Start DATA PROVIDED

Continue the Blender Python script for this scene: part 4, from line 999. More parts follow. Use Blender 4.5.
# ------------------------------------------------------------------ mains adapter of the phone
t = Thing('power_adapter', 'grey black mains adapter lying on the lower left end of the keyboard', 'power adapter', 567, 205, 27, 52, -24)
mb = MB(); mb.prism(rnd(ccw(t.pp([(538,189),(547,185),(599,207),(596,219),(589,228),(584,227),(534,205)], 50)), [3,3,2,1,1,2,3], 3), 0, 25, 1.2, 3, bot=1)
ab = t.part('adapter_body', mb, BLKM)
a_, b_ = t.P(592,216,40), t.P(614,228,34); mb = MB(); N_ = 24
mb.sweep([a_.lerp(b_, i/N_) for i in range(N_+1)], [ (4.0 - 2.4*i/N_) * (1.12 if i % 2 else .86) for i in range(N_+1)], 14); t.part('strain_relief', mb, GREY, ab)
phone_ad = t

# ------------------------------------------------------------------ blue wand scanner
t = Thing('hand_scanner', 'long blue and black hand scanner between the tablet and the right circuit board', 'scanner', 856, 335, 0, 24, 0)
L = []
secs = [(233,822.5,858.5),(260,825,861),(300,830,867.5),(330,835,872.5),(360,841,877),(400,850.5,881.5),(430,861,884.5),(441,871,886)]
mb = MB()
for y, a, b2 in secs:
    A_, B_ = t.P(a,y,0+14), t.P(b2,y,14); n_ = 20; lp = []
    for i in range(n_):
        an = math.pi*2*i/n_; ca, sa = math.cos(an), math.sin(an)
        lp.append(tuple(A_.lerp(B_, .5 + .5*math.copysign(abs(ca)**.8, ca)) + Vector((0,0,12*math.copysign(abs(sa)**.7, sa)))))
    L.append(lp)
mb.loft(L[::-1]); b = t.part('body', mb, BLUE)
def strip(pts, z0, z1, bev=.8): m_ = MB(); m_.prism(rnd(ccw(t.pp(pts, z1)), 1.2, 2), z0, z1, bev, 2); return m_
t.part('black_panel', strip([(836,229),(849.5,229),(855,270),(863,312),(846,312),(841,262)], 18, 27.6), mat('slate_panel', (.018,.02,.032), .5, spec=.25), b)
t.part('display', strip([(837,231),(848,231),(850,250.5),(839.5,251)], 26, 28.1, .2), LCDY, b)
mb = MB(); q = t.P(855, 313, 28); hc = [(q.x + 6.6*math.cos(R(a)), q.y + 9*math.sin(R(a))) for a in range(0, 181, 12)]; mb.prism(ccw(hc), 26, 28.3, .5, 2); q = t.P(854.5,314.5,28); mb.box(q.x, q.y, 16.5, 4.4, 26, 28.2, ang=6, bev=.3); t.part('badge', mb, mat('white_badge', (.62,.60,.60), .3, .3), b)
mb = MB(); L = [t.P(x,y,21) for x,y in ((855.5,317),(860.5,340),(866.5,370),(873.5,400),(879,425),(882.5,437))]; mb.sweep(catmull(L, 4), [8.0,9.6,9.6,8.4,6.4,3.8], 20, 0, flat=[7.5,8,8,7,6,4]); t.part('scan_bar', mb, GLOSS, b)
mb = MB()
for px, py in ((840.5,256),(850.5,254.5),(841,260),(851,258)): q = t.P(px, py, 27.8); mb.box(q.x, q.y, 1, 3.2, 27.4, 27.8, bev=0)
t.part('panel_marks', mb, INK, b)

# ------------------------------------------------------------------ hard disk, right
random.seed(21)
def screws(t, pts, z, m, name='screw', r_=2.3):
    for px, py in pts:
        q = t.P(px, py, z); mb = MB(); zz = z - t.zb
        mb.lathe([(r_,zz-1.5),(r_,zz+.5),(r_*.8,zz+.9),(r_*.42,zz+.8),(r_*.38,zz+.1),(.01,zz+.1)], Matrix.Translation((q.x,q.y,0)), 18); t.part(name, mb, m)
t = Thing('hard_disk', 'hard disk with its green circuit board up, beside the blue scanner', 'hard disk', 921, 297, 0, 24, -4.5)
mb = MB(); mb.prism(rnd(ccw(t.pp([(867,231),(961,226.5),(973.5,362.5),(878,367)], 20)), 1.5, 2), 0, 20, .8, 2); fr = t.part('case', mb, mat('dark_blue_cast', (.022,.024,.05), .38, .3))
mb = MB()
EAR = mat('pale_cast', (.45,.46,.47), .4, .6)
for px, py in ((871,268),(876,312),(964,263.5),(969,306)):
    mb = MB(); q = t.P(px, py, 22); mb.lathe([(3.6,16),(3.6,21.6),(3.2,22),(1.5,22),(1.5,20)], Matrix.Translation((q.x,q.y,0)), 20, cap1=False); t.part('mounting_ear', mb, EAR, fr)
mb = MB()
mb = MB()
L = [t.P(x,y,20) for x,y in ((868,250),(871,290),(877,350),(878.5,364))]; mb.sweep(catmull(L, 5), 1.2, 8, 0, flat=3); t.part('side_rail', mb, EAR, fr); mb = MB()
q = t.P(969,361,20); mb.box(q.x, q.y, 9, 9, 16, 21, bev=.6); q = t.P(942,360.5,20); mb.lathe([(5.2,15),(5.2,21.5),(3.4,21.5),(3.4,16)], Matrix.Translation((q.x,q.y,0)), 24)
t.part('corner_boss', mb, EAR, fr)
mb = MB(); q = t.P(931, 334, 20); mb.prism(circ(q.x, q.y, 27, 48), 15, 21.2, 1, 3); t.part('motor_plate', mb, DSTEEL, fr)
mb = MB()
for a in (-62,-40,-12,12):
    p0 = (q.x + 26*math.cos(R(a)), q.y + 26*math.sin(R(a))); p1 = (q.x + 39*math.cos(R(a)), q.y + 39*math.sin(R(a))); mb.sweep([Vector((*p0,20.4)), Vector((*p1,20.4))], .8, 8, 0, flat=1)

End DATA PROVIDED

• _GOAL_:
Your task is to repeat each line of the material exactly.

• _ANSWER FOR THIS EXERCISE_:
Continue the Blender Python script for this scene: part 4, from line 999. More parts follow. Use Blender 4.5.
# ------------------------------------------------------------------ mains adapter of the phone
t = Thing('power_adapter', 'grey black mains adapter lying on the lower left end of the keyboard', 'power adapter', 567, 205, 27, 52, -24)
mb = MB(); mb.prism(rnd(ccw(t.pp([(538,189),(547,185),(599,207),(596,219),(589,228),(584,227),(534,205)], 50)), [3,3,2,1,1,2,3], 3), 0, 25, 1.2, 3, bot=1)
ab = t.part('adapter_body', mb, BLKM)
a_, b_ = t.P(592,216,40), t.P(614,228,34); mb = MB(); N_ = 24
mb.sweep([a_.lerp(b_, i/N_) for i in range(N_+1)], [ (4.0 - 2.4*i/N_) * (1.12 if i % 2 else .86) for i in range(N_+1)], 14); t.part('strain_relief', mb, GREY, ab)
phone_ad = t

# ------------------------------------------------------------------ blue wand scanner
t = Thing('hand_scanner', 'long blue and black hand scanner between the tablet and the right circuit board', 'scanner', 856, 335, 0, 24, 0)
L = []
secs = [(233,822.5,858.5),(260,825,861),(300,830,867.5),(330,835,872.5),(360,841,877),(400,850.5,881.5),(430,861,884.5),(441,871,886)]
mb = MB()
for y, a, b2 in secs:
    A_, B_ = t.P(a,y,0+14), t.P(b2,y,14); n_ = 20; lp = []
    for i in range(n_):
        an = math.pi*2*i/n_; ca, sa = math.cos(an), math.sin(an)
        lp.append(tuple(A_.lerp(B_, .5 + .5*math.copysign(abs(ca)**.8, ca)) + Vector((0,0,12*math.copysign(abs(sa)**.7, sa)))))
    L.append(lp)
mb.loft(L[::-1]); b = t.part('body', mb, BLUE)
def strip(pts, z0, z1, bev=.8): m_ = MB(); m_.prism(rnd(ccw(t.pp(pts, z1)), 1.2, 2), z0, z1, bev, 2); return m_
t.part('black_panel', strip([(836,229),(849.5,229),(855,270),(863,312),(846,312),(841,262)], 18, 27.6), mat('slate_panel', (.018,.02,.032), .5, spec=.25), b)
t.part('display', strip([(837,231),(848,231),(850,250.5),(839.5,251)], 26, 28.1, .2), LCDY, b)
mb = MB(); q = t.P(855, 313, 28); hc = [(q.x + 6.6*math.cos(R(a)), q.y + 9*math.sin(R(a))) for a in range(0, 181, 12)]; mb.prism(ccw(hc), 26, 28.3, .5, 2); q = t.P(854.5,314.5,28); mb.box(q.x, q.y, 16.5, 4.4, 26, 28.2, ang=6, bev=.3); t.part('badge', mb, mat('white_badge', (.62,.60,.60), .3, .3), b)
mb = MB(); L = [t.P(x,y,21) for x,y in ((855.5,317),(860.5,340),(866.5,370),(873.5,400),(879,425),(882.5,437))]; mb.sweep(catmull(L, 4), [8.0,9.6,9.6,8.4,6.4,3.8], 20, 0, flat=[7.5,8,8,7,6,4]); t.part('scan_bar', mb, GLOSS, b)
mb = MB()
for px, py in ((840.5,256),(850.5,254.5),(841,260),(851,258)): q = t.P(px, py, 27.8); mb.box(q.x, q.y, 1, 3.2, 27.4, 27.8, bev=0)
t.part('panel_marks', mb, INK, b)

# ------------------------------------------------------------------ hard disk, right
random.seed(21)
def screws(t, pts, z, m, name='screw', r_=2.3):
    for px, py in pts:
        q = t.P(px, py, z); mb = MB(); zz = z - t.zb
        mb.lathe([(r_,zz-1.5),(r_,zz+.5),(r_*.8,zz+.9),(r_*.42,zz+.8),(r_*.38,zz+.1),(.01,zz+.1)], Matrix.Translation((q.x,q.y,0)), 18); t.part(name, mb, m)
t = Thing('hard_disk', 'hard disk with its green circuit board up, beside the blue scanner', 'hard disk', 921, 297, 0, 24, -4.5)
mb = MB(); mb.prism(rnd(ccw(t.pp([(867,231),(961,226.5),(973.5,362.5),(878,367)], 20)), 1.5, 2), 0, 20, .8, 2); fr = t.part('case', mb, mat('dark_blue_cast', (.022,.024,.05), .38, .3))
mb = MB()
EAR = mat('pale_cast', (.45,.46,.47), .4, .6)
for px, py in ((871,268),(876,312),(964,263.5),(969,306)):
    mb = MB(); q = t.P(px, py, 22); mb.lathe([(3.6,16),(3.6,21.6),(3.2,22),(1.5,22),(1.5,20)], Matrix.Translation((q.x,q.y,0)), 20, cap1=False); t.part('mounting_ear', mb, EAR, fr)
mb = MB()
mb = MB()
L = [t.P(x,y,20) for x,y in ((868,250),(871,290),(877,350),(878.5,364))]; mb.sweep(catmull(L, 5), 1.2, 8, 0, flat=3); t.part('side_rail', mb, EAR, fr); mb = MB()
q = t.P(969,361,20); mb.box(q.x, q.y, 9, 9, 16, 21, bev=.6); q = t.P(942,360.5,20); mb.lathe([(5.2,15),(5.2,21.5),(3.4,21.5),(3.4,16)], Matrix.Translation((q.x,q.y,0)), 24)
t.part('corner_boss', mb, EAR, fr)
mb = MB(); q = t.P(931, 334, 20); mb.prism(circ(q.x, q.y, 27, 48), 15, 21.2, 1, 3); t.part('motor_plate', mb, DSTEEL, fr)
mb = MB()
for a in (-62,-40,-12,12):
    p0 = (q.x + 26*math.cos(R(a)), q.y + 26*math.sin(R(a))); p1 = (q.x + 39*math.cos(R(a)), q.y + 39*math.sin(R(a))); mb.sweep([Vector((*p0,20.4)), Vector((*p1,20.4))], .8, 8, 0, flat=1)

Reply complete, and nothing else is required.